As part of a global restructuring, Newell Rubbermaid, the Sandy Springs company that makes Sharpie markers and Calphalon pans, is laying off 2,000 people worldwide, including an undetermined number in Atlanta.
The layoff announcement is the second in a year for Newell Rubbermaid, one of Georgia’s largest publicly traded companies. It is profitable — it made $108.3 million in a three-month period that ended in September — and is increasing its dividend, or its payout to shareholders, by 50 percent.
But the company sees a path to more profitability and more growth. By laying off 10 percent of its workforce, Newell Rubbermaid will find between $180 and $225 million annually to invest back in the company, president and CEO Michael Polk said.
“We’re streamlining the structure of the company,” he said. “In the process, there will be change, there will be people affected.”
This cut will take place over two and a half years.
The Newell Rubbermaid layoffs are an effort to reduce redundancies in a company that was long run as a group of separate operations and is trying to remake itself as a united business. The company is flattening and simplifying its management structure and reducing some layers. Instead of separating businesses by categories — Newell Consumer, Newell Professional and Baby and Parenting — Newell Rubbermaid will be organized by Development and Delivery in its new strategy.
That means some of the jobs lost in metro Atlanta will be high-paying ones. Already, the company has let three executives go and announced some outside hires.
It’s the latest step in a restructuring that began a year ago, when Newell Rubbermaid announced 500 job cuts that would save between $90 and $100 million. Those savings should come on schedule, Polk said.
The money saved in both job cuts will be reinvested to drive more sales of products in Asia and Latin America, Polk said, where there are opportunities to grow faster.
“The reason to do this is to build a stronger company,” he said. “This should make it faster growing, stronger, more global and more profitable.”
Polk called the move “a big swing” for Newell Rubbermaid. Bill Chappell, an analyst for SunTrust Robinson Humphrey, said Polk has been scouring the business to find places to cut in order to reinvest in Newell Rubbermaid as quickly as possible.
While Newell Rubbermaid’s is the largest recent layoff announcement for an Atlanta company, other companies have announced similar restructurings over the past several weeks, Chappell said. Colgate-Palmolive is laying off 6 percent of its workforce, it said this week, and DuPont announced 1,500 layoffs in the next 18 months.
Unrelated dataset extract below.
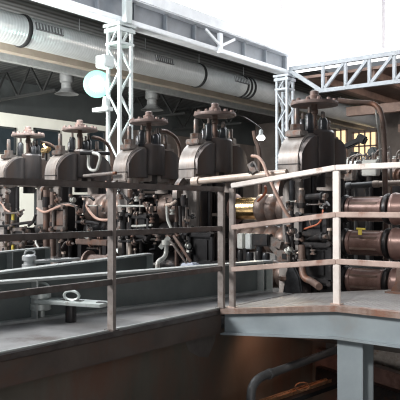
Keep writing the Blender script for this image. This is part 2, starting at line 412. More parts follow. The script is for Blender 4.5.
# purlins of the rear bay
for k, px in enumerate((-11.0, -9.2, -7.4, -5.6, -3.8)):
    w = MB().box((px, 28.4, 5.41), (.22, 14.8, .26))
    tag(w.build('rear_purlin', 'purlin'), ['brown roof beam of the rear bay, leftmost, behind the far lattice column','brown roof beam of the rear bay above the amber windows, second from left','brown roof beam of the rear bay, third from left, right of the amber windows','brown roof beam of the rear bay, fourth from left, under the truss','brown roof beam of the rear bay, furthest right under the truss'][k], 'beam', 'brown beams of the rear roof')
for k, (ya, h) in enumerate(((24.5, 4.75), (30, 4.6))):
    w = MB().box((-4, ya, h), (15.5, .3, .36)); tag(w.build('cross_beam', 'purlin'), ['brown cross beam nearer the truss in the rear bay', 'brown cross beam deeper in the rear bay over the amber windows'][k], 'beam')

# ================================================================== LAMPS
def pendant(px, ytop, ybot, U, label):
    a = onU(px, ytop, U); b = onU(px, ybot, U); s = (a.z-b.z)
    e = thing('pendant_lamp', (b.x, b.y, b.z), label, 'lamp', 'unlit bell pendants')
    MB().lathe([(s*.28, s), (s*.32, s*.94), (s*.32, s*.55), (s*.24, s*.48), (s*.26, s*.25)], b, (0,0,1), 20).build('lamp_body', 'pend', e)
    MB().lathe([(s*.26, s*.25), (s*.34, s*.14), (s*.55, .0), (s*.5, .0), (s*.3, s*.12)], b, (0,0,1), 24).build('lamp_shade', 'pend', e)
    MB().cyl(a, (a.x, a.y, 6.36), .03, seg=8).build('stem', 'truss', e)
pendant(66.5, 72, 94, -18.6, 'unlit grey bell pendant hanging left of the glowing floodlight')
pendant(152, 89, 110, -18.6, 'unlit grey bell pendant hanging above the third hand wheel')
# floodlight on the column
p = onU(97, 84, -12.75)
e = thing('floodlight', (p.x, p.y, p.z-.3), 'glowing greenish white floodlight at the left of the white lattice column', 'lamp')
a = Vector((.62, -.75, -.1)).normalized()
MB().lathe([(.10, -.26), (.16, -.2), (.17, -.05), (.36, .02), (.36, .05), (.33, .05)], p, a, 24).build('lamp_housing', 'galvp', e)
MB().lathe([(.36, .052), (.30, .07), (.14, .072)], p, a, 28).build('glow_rim', 'lampg', e)  # glowing ring stands in for the bloom round the lens
MB().lathe([(.20, .074), (.15, .10), (.08, .125), (.01, .13)], p, a, 24).build('lens', 'lampm', e)
MB().bar(p-a*.15, (UC-.2, c1.y-.2, p.z-.1), .06, .06).build('mounting_arm', 'white', e)
p2 = onU(111, 63, UC+.25)
e = thing('junction_box', (p2.x, p2.y, p2.z-.16), 'small white junction box fixed high on the white lattice column', 'box')
MB().box((p2.x-.02, p2.y-.2, p2.z), (.34, .34, .30)).build('case', 'white', e, bevel=.02)
MB().cyl((p2.x+.1, p2.y-.2, p2.z-.15), (p2.x+.1, p2.y-.2, p2.z-.30), .03, seg=8).build('cable_gland', 'galvp', e)
p3 = onU(111, 110, UC+.25)
e = thing('lattice_bracket', (p3.x, p3.y, p3.z-.1), 'small white bracket with block on the white lattice column above the second hand wheel', 'bracket')
MB().box((p3.x-.1, p3.y-.2, p3.z), (.55, .2, .10)).build('arm', 'white', e)
MB().cyl((p3.x, p3.y-.2, p3.z+.05), (p3.x, p3.y-.2, p3.z+.32), .09, .06, 12).build('insulator', 'white', e)
l_ = bpy.data.lights.new('floodlight_glow', 'POINT'); l_.energy = 30; l_.color = (.6, 1, .88); l_.shadow_soft_size = .15
lo_ = bpy.data.objects.new('floodlight_glow', l_); COL.objects.link(lo_); lo_.location = onU(97, 84, -12.75)+a*.4
# small spot lamp between D and E
p = onV(261, 136, 7.4)
e = thing('spot_lamp', (p.x, p.y, p.z-.05), 'small white lit spot lamp hanging between the fourth and fifth mill stands', 'lamp')
MB().lathe([(.022, .10), (.028, .085), (.03, .03), (.065, -.03), (.06, -.03)], p, (-.35, .55, 1), 18).build('lamp_shade', 'white', e)
MB().lathe([(.056, -.028), (.05, -.042), (.01, -.048)], p, (-.35, .55, 1), 18).build('lens', 'spot', e)
MB().tube([onV(231, 113, 6.75), onV(244, 117, 6.9), onV(254, 123, 7.2), (p.x, p.y, p.z+.10)], .009, 6).build('cable', 'dark', e)

# ================================================================== MILL STANDS
VS = 6.6
def arc(cv, cz, r, a0, a1, n=9):
    return [(cv+r*math.cos(math.radians(a0+(a1-a0)*k/(n-1))), cz+r*math.sin(math.radians(a0+(a1-a0)*k/(n-1)))) for k in range(n)]
def mill_stand(U, V, label, wheel_r=.268, variant=0):
    e = thing('mill_stand', (U, V, ZB), label, 'rolling mill stand', 'rolling mill stands in a row')
    T = .26
    P = lambda v, z, u=0: Vector((U+u, V+v, z))
    # housing : arched cap with overhang + two posts
    out = [(-.55, 1.22)] + arc(-.22, 1.36, .33, 180, 90) + arc(.22, 1.36, .33, 90, 0) + [(.55, 1.22), (.46, 1.17), (.46, ZB), (.28, ZB), (.28, 1.22), (-.28, 1.22), (-.28, ZB), (-.46, ZB), (-.46, 1.17)]
    hb = MB().prism([P(v, z, -T/2) for v, z in out], (T, 0, 0))
    hb.build('housing', 'stand', e, bevel=.012, angle=30)
    # feet
    MB().box(P(0, ZB+.08), (T+.16, 1.12, .16)).build('foot', 'stand', e, bevel=.015)
    # cap seam
    MB().box(P(-.49, 1.335, 0), (T+.006, .125, .012)).build('cap_seam', 'dark', e)
    # three lobes on the cap
    def archz(v):
        x = abs(v)-.22
        return 1.69 if x <= 0 else 1.36+math.sqrt(max(.33**2-x*x, 0))
    for sg in (-1, 1):
        vs_ = []; fs_ = []; NL = 20
        for k in range(NL+1):
            v = sg*(.135+.395*k/NL); x = (abs(v)-.345)/.20
            pu = T/2+.006+.062*math.sqrt(max(0, 1-x*x)); zt_ = archz(v)-.028
            vs_ += [P(v, 1.27, T/2-.02), P(v, 1.27, pu), P(v, zt_, pu), P(v, zt_, T/2-.02)]
        for k in range(NL):
            for q in range(4): fs_.append((4*k+q, 4*k+(q+1) % 4, 4*k+4+(q+1) % 4, 4*k+4+q))
        fs_ += [(3, 2, 1, 0), (4*NL, 4*NL+1, 4*NL+2, 4*NL+3)]
        MB().add(vs_, fs_).build('side_lobe', 'face', e, angle=50)
    MB().prism([P(v, z, T/2-.001) for v, z in [(-.285, ZB+.2), (-.285, 1.20), (-.455, 1.17), (-.455, ZB+.2)]], (.012, 0, 0)).build('side_face', 'face', e)  # thin sheet over the post, side shade put into its colour
    MB().prism([P(v, z, T/2-.001) for v, z in [(.285, ZB+.2), (.285, 1.20), (.455, 1.17), (.455, ZB+.2)]], (.012, 0, 0)).build('side_face', 'face', e)
    MB().lathe([(.185, 0), (.195, .02), (.195, .40), (.18, .425)], P(0, 1.31, .055), (0,0,1), 32).build('screw_housing', 'face', e, angle=30)
    MB().lathe([(.10, 0), (.10, .22)], P(0, 1.10, .05), (0,0,1), 20).build('screw_collar', 'dark', e)
    # shoulder tie bolts
    for v, hh in ((-.36, .13), (.37, .08)):
        zb_ = 1.36 + math.sqrt(.33**2-(abs(v)-.22)**2) - .012
        t = MB().box(P(v, zb_+.03, 0), (.20, .17, .07)).build('tie_bolt', 'bolt', e, bevel=.01)
        MB().lathe([(.075, 0), (.075, .07)], P(v, zb_+.065, 0), (0,0,1), 6).build('nut', 'bolt', t, angle=20)
        MB().lathe([(.03, 0), (.03, .05+hh-.02), (.024, .05+hh)], P(v, zb_+.135, 0), (0,0,1), 12).build('stud', 'bolt', t)
    # jack posts round the spindle
    for k, (u, v, hh, m) in enumerate(((.05, -.17, .19, 'jack'), (.12, .03, .15, 'jack'), (.04, .16, .18, 'jack'), (-.07, -.10, .14, 'jack'), (-.06, .12, .15, 'jack'))):
        zb_ = 1.66 if abs(v) > .25 else 1.70
        j = MB().lathe([(.058, 0), (.058, .03), (.048, .035), (.048, hh), (.03, hh+.03)], P(v, zb_, u), (0,0,1), 14).build('jack_post', m, e)
        MB().lathe([(.017, 0), (.017, .07)], P(v, zb_+hh+.03, u), (0,0,1), 8).build('rod', 'bolt', j)
    # screw spindle and hand wheel
    sp = P(0, 1.69, .02)
    MB().lathe([(.06, 0), (.06, .06), (.032, .08), (.032, .24), (.044, .25), (.044, .29), (.034, .30), (.034, .36)], sp, (0,0,1), 16).build('screw_spindle', 'rust', e)
    R = wheel_r; w0 = P(0, 2.03, .02)
    wb = MB().lathe([(.05, .012), (R*.72, .012), (R*.80, 0), (R, 0), (R+.004, .015), (R, .036), (R*.80, .042), (R*.72, .03), (.10, .045), (.08, .06)], w0, (0,0,1), 48).build('hand_wheel', 'wheel', e, angle=30)
    MB().lathe([(.11, .04), (.11, .065), (.075, .075), (.075, .11), (.05, .12), (.05, .16), (.035, .17)], w0, (0,0,1), 18).build('hub', 'wheel', wb)
    for k in range(12):
        an = 2*math.pi*k/12+.2
        MB().cyl(w0+Vector((math.cos(an)*R*.88, math.sin(an)*R*.88, .036)), w0+Vector((math.cos(an)*R*.88, math.sin(an)*R*.88, .066)), .028, .022, 8).build('rim_lug', 'wheel', wb)
    # roll chocks in the window
    for z, hgt in (((.93, .26), (.62, .28), (.27, .30), (-.08, .28)) if variant == 0 else ((.40, .24), (.12, .26), (-.12, .2))):
        c = MB().box(P(0, z, .02), (T+.10, .46, hgt)).build('roll_chock', 'chock', e, bevel=.02)
        for v in (-.13, .13):
            MB().cyl(P(v, z+.07, .16), P(v, z+.07, .25), .028, .022, 10).build('bolt', 'dark', c)
    # rods on the +U face
    for v in (-.33, .33):
        MB().cyl(P(v, ZB+.15, .19), P(v, 1.20, .19), .032, seg=10).build('tension_rod', 'dark', e)
    # bolt holes and posts on the front face
    MB().box(P(-.475, .48, .02), (.19, .03, 1.36)).build('front_plate', 'stand', e, bevel=.006)
    for z in (.62, .76, .20):
        MB().cyl(P(-.489, z, .05), P(-.492, z, .05), .032, seg=14).build('bolt_hole', 'chock', e)
    # claw bracket below cap
    q = arc(-.44, 1.02, .24, 90, 190) + list(reversed(arc(-.44, 1.02, .15, 90, 190)))
    MB().prism([P(v, z, -.11) for v, z in q], (.07, 0, 0)).build('claw_bracket', 'bolt', e)
    return e
stands = [
    (-8.87, 'fifth mill stand back, leftmost, half cut by the left edge of the photo'),
    (-7.60, 'mill stand second from left with a bent grey pipe loop over its cap'),
    (-6.17, 'middle mill stand, just right of the bright white lattice column'),
    (-5.02, 'mill stand fourth from left, tall, left of the smooth brass roll'),
    (-3.60, 'rightmost and nearest mill stand, behind the sloping ramp rail'),
]
ST = [mill_stand(u, VS, l, variant=1 if k == 0 else 0) for k, (u, l) in enumerate(stands)]
UA, UB_, UC_, UD_, UE_ = [s[0] for s in stands]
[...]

Other companies that have announced recent cuts include Ford, Dow Chemical and Advanced Micro Devices.
Delta Air Lines has made significant cuts this year, with 2,000 workers taking early retirement offers in the spring and the airline shutting down its Cincinnati-based regional flight subsidiary Comair, which had 1,700 employees, in September. In 2009, Duluth-based NCR announced it would lay off 10 percent of its 22,000-person workforce, and UPS laid off 1,400 people in 2007.
Even in good times, companies lay off people in bulk as they sell off some businesses or demand for their products changes. Over the past year and a half, the number of layoffs nationally has been down to pre-recession levels of about 1.8 million a month, said Heidi Shierholz, an economist with the Economic Policy Institute.
The number of mass layoffs announced recently, though, is up. Although the number of September job cuts, 33,816, is the lowest since 1997, it was 4.9 percent higher than the number for August, according to outplacement firm Challenger, Gray & Christmas.
Poor results from some companies in October has “triggered a heavy spate of layoffs,” said John Challenger, the company’s CEO.
“Certainly in the near term, it seems it will get heavier,” he said. “Certainly, it’s more visible.”
As more companies lay off workers as they search for more profitable growth, the nation’s slow recovery could be hampered, said Anastasia Christman, a senior policy analyst with the National Employment Law Project.
Christman said the recent mass layoffs have been across a number of industries and the timing could lead the recovery to backslide, even as companies sit on piles of cash.
“There is a pattern of upticks in mass layoffs, and it is something to be concerned about,” she said. “It’s a cycle. As there are more mass layoffs, people may hold back even more.”